I used to be a missileer like you, then I took an ARRW in the knee

The US Air Force says it has successfully tested its first fully equipped prototype hypersonic missile.

Progress of the AGM-183A Air-launched Rapid Response Weapon (ARRW) was held up earlier this year due to a series of failed trial runs, though the Air Force says things went as planned when it launched one from under the wing of a B-52H Stratofortress at the end of last week.

"Following the ARRW's separation from the aircraft, it reached hypersonic speeds greater than five times the speed of sound, completed its flight path and detonated in the terminal area. Indications show that all objectives were met," the Air Force said in a statement.

The Air Force describes ARRW as being designed to strike well-defended, fixed-location, and time-sensitive targets in contested environments, a task that hypersonic weapons are particularly well suited for.

A new meaning of 'fast'

Hypersonic weapons aren't new, but they are still largely experimental. The US has been accused of falling behind Russia and China in development of the Mach 5+ missiles. DARPA, American military branches, and private US arms manufacturers have all been working on their own weapons, mind you.

Hypersonic weapons are classified as any missile capable of traveling faster than five times the speed of sound (3,836mph/6,174kph), while maintaining the ability to be steered. 

DARPA's hypersonic air-breathing weapon concept (HAWC) has also been under development, and successful tests this past April spurred the defense department's research arm to declare hypersonic weapons were ready for real-world use. 

That was roughly the same time the ARRW program was put on hold, causing the program to miss its "early operational capability" deadline of September 30, pushing it instead into ARRW developer Lockheed Martin's next fiscal year, which began October 1.

As opposed to the air-intaking cruise missile design of the HAWC, ARRW opts for a boost-glide system, which uses a rocket booster to get up to speed before releasing a gliding warhead. To avoid being an easy target, the gliding warhead is able to adjust its course and glides at a flatter trajectory, eliminating an easily-predicted arc.

The DoD and Lockheed Martin have been unsurprisingly tight-lipped about ARRW's capabilities or payload, only saying that it achieved hypersonic speeds and managed to hit its target. If DARPA's previous attempts at building a hypersonic, rocket-launched glider are any indicator of ARRW's abilities, it's probably capable of far more than Mach 5.

The Falcon Hypersonic Technology Vehicle 2 (HTV-2), also built by Lockheed Martin, was "an unmanned, rocket-launched, maneuverable aircraft that glides through the Earth's atmosphere at incredibly fast speeds," DARPA said. 
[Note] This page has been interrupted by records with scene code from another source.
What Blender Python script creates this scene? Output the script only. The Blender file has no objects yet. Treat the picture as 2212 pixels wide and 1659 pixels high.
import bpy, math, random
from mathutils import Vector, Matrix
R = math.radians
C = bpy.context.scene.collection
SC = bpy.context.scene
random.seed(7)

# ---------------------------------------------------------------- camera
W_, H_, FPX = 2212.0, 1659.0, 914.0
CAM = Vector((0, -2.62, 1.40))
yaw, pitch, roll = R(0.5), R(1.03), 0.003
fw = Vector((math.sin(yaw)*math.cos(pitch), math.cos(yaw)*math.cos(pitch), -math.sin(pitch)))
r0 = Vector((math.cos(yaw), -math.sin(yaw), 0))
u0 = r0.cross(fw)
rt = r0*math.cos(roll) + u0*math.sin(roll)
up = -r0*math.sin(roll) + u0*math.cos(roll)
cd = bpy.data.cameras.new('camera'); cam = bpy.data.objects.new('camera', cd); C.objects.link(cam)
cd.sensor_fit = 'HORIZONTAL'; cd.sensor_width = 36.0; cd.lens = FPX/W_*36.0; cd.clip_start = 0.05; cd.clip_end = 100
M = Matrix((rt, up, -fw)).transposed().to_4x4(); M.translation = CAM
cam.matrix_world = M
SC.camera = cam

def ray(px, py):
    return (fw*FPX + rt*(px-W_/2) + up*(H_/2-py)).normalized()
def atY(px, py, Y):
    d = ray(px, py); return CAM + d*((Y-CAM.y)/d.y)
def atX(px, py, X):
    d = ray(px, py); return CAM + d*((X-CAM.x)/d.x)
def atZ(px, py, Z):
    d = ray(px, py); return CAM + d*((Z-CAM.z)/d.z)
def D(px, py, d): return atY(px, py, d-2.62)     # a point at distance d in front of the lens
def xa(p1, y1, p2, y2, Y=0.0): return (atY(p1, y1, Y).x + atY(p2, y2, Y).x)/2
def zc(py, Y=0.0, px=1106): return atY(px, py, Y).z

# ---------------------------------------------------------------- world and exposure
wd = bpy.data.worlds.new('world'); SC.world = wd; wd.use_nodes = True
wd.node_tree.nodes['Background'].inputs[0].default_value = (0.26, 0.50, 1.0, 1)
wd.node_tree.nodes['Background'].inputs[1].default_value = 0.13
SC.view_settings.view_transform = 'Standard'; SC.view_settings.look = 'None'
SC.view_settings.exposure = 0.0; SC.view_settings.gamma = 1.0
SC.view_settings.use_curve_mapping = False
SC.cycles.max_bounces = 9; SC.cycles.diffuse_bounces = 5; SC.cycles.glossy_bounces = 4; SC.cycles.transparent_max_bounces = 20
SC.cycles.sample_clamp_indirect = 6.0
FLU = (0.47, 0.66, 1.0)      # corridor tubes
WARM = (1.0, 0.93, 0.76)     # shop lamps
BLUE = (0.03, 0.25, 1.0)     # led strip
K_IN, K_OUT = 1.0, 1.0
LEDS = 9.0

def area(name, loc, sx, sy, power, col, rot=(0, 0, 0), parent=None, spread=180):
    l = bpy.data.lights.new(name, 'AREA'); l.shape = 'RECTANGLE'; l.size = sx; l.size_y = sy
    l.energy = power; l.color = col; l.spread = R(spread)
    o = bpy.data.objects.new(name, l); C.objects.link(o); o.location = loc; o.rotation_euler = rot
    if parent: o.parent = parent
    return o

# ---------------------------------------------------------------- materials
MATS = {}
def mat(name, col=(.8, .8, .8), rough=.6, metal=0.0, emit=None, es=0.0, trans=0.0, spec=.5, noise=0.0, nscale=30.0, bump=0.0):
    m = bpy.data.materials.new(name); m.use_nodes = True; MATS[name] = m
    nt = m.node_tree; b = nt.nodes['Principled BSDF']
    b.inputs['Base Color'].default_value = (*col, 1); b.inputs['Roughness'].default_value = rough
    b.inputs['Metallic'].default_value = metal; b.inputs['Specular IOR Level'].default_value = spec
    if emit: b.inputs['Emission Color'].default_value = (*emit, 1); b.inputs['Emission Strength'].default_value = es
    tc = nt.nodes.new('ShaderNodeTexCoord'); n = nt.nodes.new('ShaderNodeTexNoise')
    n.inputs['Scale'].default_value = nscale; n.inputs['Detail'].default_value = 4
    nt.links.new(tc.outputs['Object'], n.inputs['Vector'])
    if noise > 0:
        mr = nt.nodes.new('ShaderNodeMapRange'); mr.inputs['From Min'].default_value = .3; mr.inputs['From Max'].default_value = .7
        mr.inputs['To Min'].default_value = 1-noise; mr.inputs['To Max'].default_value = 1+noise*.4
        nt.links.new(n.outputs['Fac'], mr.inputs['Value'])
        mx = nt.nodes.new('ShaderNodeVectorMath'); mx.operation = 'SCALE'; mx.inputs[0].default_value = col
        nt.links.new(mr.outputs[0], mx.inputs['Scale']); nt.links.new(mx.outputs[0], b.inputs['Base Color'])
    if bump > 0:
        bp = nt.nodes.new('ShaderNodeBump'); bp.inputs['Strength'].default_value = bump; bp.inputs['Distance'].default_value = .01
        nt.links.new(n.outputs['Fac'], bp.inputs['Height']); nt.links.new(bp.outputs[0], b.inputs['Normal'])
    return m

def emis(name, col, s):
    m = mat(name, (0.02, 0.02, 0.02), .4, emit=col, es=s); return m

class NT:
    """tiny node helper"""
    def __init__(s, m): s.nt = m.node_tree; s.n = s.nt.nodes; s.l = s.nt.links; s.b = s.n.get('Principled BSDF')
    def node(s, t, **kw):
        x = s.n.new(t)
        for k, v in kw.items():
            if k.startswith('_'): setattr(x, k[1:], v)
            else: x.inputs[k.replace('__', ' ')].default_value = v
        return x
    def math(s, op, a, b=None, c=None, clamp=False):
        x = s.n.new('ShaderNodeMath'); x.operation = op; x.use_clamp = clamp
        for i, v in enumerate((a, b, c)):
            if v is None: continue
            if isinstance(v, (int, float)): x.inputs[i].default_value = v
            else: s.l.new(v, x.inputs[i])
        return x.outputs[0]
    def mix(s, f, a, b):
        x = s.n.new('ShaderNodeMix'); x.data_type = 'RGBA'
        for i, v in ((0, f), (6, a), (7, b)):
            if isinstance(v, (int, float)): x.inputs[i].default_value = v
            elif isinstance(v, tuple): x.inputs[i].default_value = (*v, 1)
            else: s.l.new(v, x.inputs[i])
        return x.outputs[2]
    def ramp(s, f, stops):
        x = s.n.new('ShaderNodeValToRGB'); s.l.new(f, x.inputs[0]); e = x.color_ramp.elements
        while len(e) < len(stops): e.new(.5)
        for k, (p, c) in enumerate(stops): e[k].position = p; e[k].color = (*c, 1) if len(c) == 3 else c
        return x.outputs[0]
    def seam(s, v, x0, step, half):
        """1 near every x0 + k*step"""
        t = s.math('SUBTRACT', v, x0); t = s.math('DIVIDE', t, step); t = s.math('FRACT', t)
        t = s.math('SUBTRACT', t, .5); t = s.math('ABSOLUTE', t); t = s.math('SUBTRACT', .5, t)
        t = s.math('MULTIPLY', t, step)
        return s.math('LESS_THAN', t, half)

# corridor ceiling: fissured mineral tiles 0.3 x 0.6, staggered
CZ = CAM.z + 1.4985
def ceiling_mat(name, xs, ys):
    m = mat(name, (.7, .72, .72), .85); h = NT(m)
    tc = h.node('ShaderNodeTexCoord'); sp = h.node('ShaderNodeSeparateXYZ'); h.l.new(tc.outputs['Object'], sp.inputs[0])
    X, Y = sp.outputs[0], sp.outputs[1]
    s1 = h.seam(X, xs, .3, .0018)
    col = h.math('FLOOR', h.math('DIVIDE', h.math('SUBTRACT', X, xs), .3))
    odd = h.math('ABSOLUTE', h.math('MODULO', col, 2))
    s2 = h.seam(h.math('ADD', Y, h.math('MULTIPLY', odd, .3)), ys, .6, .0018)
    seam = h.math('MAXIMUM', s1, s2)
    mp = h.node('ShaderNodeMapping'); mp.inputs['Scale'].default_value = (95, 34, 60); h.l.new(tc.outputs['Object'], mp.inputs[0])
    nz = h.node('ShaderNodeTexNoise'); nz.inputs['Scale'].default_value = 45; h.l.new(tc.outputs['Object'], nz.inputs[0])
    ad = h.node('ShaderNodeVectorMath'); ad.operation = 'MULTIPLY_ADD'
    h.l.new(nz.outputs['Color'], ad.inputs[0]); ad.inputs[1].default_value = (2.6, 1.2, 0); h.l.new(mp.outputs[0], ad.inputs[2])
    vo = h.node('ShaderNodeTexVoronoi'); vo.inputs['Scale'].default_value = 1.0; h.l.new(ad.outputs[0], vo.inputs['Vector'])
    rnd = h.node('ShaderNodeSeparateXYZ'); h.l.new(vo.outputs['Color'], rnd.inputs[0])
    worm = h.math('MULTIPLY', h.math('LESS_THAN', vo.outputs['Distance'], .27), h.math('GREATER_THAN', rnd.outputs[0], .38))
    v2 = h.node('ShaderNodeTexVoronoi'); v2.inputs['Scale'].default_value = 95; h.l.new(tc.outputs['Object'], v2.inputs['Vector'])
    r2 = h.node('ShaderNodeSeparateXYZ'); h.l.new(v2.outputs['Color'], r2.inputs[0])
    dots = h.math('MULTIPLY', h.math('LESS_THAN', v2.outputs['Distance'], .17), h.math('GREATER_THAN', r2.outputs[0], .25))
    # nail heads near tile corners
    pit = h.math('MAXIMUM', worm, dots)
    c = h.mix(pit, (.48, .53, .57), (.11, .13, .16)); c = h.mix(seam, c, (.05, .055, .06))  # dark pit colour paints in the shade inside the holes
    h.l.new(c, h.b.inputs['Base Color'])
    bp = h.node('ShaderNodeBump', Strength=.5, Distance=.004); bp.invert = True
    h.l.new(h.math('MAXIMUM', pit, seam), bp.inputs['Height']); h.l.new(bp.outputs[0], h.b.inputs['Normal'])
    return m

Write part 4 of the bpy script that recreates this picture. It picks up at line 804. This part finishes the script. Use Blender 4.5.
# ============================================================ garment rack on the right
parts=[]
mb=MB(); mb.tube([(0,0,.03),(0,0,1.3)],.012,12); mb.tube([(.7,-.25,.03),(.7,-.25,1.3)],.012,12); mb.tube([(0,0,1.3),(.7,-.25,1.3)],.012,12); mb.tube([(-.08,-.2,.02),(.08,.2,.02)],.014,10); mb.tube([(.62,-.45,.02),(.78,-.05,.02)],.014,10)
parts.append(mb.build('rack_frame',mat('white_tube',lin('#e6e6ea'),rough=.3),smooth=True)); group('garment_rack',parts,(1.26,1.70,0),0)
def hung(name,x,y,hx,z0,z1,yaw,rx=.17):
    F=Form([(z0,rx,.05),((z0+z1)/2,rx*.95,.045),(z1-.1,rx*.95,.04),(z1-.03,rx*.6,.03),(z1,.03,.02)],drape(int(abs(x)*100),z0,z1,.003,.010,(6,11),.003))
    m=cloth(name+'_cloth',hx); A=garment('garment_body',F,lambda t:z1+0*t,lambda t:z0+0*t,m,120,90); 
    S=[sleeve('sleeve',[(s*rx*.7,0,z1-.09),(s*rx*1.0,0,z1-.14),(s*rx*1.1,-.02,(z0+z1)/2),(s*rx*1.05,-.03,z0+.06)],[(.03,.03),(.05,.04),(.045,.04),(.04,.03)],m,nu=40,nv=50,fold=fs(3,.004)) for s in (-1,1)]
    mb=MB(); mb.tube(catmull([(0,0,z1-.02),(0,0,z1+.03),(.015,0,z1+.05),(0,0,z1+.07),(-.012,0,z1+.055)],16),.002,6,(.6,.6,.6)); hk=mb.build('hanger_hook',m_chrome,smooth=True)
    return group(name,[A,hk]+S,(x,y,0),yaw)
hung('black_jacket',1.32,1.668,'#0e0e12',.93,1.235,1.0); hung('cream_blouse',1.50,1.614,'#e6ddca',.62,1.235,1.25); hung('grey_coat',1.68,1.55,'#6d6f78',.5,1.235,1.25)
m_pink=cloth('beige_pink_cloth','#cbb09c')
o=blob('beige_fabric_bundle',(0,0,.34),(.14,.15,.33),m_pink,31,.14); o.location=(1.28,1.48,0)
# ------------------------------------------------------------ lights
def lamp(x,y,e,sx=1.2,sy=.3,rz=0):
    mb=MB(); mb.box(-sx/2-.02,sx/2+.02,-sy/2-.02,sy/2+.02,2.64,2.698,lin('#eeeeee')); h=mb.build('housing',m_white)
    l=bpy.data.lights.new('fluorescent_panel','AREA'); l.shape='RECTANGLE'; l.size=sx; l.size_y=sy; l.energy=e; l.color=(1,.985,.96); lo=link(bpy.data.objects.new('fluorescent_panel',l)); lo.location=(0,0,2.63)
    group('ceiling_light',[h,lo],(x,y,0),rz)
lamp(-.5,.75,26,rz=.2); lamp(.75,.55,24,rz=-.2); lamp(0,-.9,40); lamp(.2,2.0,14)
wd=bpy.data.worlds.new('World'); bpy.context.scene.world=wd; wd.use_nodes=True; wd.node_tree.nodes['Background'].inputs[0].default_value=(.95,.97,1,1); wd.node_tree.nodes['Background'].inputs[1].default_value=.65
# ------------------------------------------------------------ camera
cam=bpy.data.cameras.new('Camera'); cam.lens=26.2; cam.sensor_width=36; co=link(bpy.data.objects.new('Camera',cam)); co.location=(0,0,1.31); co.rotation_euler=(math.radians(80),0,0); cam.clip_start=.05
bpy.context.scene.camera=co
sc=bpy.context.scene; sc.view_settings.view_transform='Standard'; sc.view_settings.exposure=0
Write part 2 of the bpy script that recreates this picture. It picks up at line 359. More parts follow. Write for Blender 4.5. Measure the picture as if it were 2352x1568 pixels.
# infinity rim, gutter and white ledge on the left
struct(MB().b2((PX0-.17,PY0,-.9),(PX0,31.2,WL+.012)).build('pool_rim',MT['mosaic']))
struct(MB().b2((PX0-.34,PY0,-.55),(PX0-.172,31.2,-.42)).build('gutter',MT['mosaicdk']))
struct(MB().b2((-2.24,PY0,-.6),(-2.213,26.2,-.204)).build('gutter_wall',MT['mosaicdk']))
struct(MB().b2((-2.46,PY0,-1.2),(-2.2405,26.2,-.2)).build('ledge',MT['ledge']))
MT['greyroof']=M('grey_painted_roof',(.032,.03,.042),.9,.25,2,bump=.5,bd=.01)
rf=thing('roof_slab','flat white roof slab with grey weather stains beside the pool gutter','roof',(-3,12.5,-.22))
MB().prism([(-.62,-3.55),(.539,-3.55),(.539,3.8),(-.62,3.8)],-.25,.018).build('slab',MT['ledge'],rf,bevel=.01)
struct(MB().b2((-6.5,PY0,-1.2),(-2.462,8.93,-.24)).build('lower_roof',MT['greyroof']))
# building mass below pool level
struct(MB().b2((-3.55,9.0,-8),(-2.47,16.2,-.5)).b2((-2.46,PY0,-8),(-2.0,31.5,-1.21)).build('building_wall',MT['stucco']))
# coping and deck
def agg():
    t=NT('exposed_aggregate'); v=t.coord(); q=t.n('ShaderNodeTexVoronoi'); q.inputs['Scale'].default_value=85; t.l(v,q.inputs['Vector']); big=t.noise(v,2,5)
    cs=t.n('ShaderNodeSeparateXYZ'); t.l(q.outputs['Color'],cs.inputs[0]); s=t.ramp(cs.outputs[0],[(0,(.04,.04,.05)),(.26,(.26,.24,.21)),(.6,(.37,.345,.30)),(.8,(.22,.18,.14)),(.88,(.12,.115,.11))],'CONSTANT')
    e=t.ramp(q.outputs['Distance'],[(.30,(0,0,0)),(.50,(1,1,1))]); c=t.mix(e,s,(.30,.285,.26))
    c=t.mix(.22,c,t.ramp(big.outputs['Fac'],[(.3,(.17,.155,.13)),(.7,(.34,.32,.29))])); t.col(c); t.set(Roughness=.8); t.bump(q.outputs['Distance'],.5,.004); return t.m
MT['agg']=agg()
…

Able to reach Mach 20 - around 13,000 mph or 20,900 kph - HTV-2 could travel from New York to Los Angeles in less than 12 minutes, DARPA said. HTV-2 was only flown twice in the early 2010s, and DARPA announced no plans to fly the craft again, though it did say the data gathered by the tests would be used in future hypersonic designs, meaning its tech could very well be part of ARRW.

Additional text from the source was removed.